▸ Problem details: Copy each line containing the word "script" from the records that follow, please.

─── Exercise inputs

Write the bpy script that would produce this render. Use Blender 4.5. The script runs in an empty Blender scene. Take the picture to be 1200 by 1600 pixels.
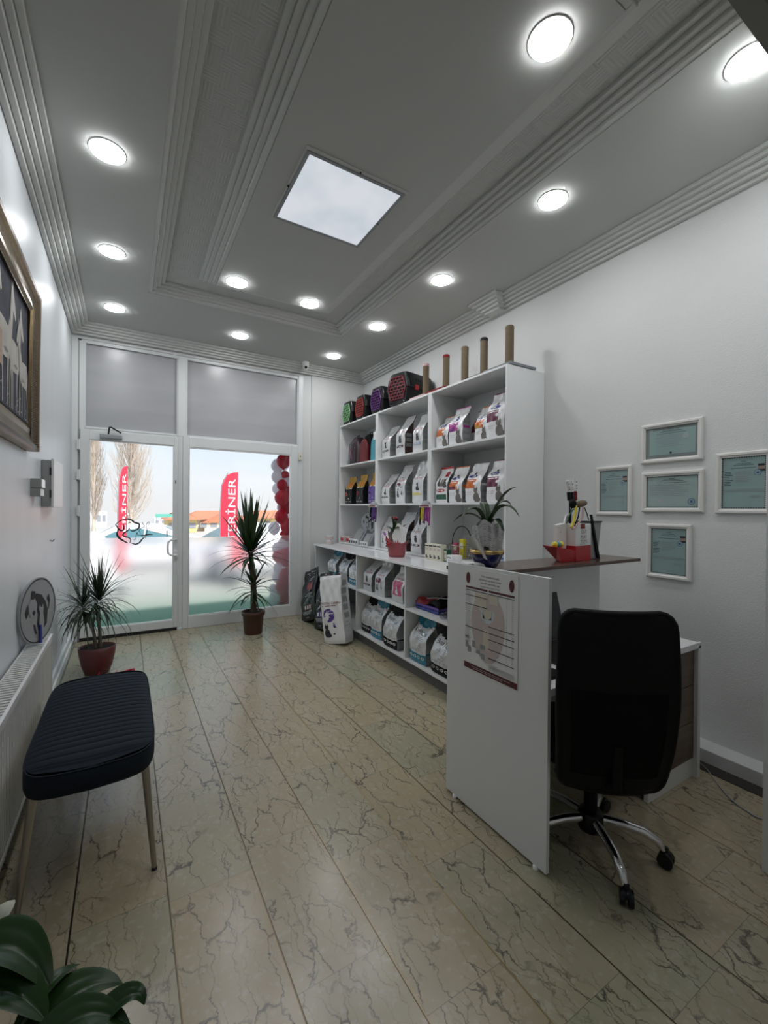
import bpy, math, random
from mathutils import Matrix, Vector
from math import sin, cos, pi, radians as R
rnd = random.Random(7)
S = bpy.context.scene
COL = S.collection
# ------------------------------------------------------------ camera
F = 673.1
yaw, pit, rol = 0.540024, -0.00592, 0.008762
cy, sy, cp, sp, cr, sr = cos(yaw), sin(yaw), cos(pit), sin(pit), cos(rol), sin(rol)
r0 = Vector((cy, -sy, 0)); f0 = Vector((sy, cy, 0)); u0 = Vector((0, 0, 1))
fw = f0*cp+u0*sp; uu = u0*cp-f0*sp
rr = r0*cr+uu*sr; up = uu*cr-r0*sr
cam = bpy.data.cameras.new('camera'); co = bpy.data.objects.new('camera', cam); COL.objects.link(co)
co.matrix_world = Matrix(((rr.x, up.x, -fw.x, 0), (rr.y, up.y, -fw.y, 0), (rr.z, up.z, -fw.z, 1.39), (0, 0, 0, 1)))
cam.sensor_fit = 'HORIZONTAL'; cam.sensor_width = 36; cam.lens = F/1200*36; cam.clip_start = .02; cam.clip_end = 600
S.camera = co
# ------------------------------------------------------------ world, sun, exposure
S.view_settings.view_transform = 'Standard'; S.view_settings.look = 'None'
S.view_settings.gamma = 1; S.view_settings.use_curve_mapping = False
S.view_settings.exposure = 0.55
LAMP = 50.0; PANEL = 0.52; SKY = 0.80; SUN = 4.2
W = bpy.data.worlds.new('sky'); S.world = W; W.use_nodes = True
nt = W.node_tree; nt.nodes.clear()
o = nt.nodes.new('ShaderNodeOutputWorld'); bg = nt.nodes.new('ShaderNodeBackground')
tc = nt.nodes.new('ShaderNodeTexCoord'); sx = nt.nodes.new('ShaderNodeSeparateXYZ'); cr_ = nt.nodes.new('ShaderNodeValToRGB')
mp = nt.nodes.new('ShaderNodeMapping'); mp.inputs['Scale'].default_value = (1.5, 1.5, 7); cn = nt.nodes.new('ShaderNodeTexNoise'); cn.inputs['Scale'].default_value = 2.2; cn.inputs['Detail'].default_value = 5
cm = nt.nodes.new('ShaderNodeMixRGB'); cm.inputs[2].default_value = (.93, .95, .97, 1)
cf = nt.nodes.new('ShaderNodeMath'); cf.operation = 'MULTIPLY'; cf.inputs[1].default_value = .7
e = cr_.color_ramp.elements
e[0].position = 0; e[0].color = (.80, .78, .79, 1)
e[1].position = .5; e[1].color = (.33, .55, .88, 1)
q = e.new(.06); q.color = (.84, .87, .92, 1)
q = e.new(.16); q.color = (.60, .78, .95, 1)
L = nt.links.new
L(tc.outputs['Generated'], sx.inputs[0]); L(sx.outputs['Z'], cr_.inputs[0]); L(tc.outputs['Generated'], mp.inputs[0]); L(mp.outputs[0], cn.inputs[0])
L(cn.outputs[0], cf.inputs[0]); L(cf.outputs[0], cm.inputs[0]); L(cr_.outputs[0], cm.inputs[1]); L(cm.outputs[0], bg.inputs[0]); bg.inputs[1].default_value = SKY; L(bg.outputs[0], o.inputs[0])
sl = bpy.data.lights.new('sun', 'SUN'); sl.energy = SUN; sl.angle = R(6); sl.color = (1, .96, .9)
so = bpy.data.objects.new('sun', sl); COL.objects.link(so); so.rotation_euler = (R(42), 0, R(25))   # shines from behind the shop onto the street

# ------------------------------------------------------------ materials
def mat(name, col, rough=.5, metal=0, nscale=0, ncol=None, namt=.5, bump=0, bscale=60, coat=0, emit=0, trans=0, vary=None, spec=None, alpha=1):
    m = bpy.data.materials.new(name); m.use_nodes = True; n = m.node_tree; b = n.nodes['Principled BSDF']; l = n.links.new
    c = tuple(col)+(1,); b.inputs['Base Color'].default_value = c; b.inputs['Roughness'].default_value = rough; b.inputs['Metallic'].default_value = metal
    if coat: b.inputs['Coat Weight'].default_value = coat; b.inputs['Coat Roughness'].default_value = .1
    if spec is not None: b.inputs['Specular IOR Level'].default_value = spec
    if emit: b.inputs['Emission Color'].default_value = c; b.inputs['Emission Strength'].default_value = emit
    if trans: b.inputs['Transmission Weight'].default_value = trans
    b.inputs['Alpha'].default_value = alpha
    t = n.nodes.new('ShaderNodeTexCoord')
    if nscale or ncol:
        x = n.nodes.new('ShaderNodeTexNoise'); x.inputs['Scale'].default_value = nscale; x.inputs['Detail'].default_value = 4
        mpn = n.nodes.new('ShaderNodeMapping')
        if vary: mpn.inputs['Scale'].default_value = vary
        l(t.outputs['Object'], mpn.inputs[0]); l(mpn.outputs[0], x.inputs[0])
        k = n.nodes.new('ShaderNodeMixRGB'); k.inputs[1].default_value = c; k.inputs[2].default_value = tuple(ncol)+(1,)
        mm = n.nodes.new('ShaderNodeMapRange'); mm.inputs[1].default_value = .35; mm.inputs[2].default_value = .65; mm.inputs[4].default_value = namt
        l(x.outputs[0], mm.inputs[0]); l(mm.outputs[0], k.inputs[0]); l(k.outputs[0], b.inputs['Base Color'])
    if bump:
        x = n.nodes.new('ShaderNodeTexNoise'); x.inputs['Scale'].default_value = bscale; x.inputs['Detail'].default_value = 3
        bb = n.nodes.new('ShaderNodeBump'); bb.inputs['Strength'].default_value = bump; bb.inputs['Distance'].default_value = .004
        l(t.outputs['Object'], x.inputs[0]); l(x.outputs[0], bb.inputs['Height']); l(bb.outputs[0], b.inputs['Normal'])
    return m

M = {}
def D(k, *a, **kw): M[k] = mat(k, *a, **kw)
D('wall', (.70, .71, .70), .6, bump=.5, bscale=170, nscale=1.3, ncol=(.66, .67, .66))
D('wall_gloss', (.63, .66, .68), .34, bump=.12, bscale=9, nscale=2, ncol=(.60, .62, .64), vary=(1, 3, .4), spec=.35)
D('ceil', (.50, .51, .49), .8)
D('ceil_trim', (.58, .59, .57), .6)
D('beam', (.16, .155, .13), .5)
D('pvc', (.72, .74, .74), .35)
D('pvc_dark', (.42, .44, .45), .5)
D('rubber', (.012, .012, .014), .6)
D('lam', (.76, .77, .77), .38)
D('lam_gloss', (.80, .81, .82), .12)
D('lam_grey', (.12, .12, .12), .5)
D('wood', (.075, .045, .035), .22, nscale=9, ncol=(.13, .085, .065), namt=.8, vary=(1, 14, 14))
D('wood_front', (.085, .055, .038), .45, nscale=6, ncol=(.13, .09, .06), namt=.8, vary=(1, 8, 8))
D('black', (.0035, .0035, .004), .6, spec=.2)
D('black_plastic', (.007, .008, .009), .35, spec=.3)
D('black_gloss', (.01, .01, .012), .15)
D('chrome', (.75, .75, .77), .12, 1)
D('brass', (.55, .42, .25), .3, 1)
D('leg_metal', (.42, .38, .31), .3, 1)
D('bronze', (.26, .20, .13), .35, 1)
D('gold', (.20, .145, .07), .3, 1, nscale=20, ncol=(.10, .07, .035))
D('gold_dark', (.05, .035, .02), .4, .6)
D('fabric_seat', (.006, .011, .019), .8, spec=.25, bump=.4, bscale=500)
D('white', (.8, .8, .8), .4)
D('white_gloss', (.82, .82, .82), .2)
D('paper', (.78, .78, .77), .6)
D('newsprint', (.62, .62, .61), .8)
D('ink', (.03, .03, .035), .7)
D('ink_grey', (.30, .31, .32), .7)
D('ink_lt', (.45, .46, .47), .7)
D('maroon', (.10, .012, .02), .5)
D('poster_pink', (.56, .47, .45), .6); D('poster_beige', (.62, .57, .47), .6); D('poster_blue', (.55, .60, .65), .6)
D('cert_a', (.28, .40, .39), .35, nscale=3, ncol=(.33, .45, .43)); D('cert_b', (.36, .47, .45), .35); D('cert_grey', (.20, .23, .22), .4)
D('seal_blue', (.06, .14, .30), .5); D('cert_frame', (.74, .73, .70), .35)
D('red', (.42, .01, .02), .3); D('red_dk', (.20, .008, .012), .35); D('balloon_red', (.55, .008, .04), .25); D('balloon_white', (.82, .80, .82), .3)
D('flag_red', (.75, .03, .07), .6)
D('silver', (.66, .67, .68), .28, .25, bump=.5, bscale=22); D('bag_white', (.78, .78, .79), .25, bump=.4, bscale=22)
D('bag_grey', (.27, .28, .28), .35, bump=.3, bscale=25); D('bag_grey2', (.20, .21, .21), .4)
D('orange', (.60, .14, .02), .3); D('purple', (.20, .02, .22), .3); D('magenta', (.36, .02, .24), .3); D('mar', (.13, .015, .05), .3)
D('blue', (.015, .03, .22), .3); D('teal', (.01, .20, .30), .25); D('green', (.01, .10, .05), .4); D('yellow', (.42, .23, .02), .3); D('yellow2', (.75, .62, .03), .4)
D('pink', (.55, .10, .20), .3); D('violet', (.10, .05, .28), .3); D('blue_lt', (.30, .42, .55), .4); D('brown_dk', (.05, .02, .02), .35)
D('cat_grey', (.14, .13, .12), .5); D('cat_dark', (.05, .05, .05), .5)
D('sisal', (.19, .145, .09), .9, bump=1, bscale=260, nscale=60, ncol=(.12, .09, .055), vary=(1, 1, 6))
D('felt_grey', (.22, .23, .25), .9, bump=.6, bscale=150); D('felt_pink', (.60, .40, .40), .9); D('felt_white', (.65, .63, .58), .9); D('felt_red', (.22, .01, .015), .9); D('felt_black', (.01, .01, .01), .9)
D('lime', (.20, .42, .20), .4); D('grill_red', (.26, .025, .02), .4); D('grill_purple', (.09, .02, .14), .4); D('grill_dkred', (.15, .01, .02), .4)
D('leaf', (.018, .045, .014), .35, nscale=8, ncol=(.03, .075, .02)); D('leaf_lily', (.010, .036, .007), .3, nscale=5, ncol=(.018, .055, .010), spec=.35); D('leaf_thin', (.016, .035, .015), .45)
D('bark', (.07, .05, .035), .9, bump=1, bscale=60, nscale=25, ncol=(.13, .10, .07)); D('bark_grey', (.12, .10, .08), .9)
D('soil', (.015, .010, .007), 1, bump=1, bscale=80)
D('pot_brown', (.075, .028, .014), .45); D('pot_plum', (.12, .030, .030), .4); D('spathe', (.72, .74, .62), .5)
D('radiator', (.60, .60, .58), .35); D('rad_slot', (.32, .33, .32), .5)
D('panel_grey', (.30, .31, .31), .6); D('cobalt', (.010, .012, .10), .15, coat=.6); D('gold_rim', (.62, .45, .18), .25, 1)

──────
─── Exercise inputs

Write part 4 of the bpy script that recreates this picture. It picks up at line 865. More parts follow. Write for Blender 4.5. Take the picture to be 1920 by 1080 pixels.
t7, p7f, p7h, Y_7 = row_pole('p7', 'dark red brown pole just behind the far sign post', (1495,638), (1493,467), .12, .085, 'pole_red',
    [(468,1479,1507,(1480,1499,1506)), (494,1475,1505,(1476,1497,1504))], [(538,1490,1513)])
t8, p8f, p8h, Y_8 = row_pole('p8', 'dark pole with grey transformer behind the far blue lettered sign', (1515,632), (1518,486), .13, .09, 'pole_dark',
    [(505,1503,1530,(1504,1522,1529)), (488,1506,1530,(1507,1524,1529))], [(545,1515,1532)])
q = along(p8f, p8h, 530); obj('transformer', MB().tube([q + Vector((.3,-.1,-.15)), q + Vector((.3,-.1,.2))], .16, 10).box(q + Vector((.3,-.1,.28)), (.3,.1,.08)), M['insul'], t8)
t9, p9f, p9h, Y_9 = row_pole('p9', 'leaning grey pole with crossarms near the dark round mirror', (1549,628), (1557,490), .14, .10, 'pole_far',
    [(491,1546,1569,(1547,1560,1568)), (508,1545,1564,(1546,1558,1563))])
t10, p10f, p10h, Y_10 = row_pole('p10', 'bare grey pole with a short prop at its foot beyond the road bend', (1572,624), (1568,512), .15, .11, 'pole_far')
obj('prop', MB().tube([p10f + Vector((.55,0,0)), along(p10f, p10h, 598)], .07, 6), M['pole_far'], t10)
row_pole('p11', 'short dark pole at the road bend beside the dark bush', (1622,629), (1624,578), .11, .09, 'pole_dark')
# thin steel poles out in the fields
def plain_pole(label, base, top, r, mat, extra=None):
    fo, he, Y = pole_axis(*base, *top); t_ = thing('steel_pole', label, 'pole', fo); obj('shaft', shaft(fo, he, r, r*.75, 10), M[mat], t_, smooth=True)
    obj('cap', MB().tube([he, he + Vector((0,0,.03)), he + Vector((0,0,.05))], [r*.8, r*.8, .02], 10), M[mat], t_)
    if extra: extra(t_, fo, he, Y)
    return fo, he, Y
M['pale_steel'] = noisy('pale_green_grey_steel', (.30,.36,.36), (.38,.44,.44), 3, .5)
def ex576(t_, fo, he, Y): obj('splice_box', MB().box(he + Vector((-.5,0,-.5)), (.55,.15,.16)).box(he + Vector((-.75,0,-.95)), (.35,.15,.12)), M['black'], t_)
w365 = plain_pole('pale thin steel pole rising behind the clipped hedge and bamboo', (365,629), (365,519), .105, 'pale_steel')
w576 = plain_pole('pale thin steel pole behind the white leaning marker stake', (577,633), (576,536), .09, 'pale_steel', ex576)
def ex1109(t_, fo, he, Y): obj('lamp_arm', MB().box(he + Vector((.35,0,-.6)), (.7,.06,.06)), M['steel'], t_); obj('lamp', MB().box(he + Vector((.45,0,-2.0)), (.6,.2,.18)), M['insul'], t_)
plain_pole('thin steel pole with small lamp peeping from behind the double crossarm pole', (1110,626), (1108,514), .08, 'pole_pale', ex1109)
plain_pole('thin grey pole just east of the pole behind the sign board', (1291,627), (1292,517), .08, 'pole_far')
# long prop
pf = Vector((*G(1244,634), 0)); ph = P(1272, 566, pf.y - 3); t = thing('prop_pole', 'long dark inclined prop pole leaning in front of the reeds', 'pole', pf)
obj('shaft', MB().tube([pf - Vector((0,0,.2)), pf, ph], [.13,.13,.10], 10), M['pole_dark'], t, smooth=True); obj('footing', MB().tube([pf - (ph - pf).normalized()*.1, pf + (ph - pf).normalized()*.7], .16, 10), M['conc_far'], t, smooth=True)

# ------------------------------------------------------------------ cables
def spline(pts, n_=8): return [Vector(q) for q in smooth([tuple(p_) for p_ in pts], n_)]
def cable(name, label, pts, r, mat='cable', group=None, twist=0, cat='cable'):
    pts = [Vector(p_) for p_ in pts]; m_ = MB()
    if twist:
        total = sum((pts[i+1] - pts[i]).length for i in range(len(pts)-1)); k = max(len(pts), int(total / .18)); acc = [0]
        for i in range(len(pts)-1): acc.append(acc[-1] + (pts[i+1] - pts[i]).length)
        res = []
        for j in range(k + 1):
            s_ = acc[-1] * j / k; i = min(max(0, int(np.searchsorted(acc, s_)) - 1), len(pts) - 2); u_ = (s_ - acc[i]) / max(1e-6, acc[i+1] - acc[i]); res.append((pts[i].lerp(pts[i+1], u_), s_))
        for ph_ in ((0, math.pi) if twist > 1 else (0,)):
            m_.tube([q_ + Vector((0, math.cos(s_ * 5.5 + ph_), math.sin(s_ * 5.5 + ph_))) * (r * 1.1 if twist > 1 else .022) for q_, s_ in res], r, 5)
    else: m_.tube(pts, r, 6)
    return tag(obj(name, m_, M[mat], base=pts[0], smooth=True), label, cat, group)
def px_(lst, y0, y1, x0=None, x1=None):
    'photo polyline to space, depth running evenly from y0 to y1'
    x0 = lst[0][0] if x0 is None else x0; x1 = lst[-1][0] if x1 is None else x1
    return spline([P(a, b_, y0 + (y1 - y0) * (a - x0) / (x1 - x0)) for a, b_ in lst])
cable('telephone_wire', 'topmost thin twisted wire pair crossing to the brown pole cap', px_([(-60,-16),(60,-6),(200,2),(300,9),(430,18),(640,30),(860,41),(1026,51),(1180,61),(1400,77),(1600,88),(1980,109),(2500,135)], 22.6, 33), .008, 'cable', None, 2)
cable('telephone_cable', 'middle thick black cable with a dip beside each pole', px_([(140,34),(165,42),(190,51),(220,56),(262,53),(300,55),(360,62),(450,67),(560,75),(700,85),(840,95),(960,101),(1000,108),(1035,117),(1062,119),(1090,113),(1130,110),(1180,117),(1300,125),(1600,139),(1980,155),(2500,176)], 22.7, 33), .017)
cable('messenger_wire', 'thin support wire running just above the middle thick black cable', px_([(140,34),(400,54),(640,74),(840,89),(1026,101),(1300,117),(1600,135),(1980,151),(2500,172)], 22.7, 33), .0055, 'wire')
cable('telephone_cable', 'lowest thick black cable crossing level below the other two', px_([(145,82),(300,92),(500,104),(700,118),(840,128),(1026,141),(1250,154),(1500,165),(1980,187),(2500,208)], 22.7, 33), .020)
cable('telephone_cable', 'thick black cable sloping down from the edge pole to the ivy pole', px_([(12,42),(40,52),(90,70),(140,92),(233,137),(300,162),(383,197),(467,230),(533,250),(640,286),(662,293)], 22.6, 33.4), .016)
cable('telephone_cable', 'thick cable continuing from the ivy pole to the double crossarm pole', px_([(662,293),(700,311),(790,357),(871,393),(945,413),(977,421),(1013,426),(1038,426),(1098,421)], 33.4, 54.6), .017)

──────

▸ Written solution:
Write the bpy script that would produce this render. Use Blender 4.5. The script runs in an empty Blender scene. Take the picture to be 1200 by 1600 pixels.
Write part 4 of the bpy script that recreates this picture. It picks up at line 865. More parts follow. Write for Blender 4.5. Take the picture to be 1920 by 1080 pixels.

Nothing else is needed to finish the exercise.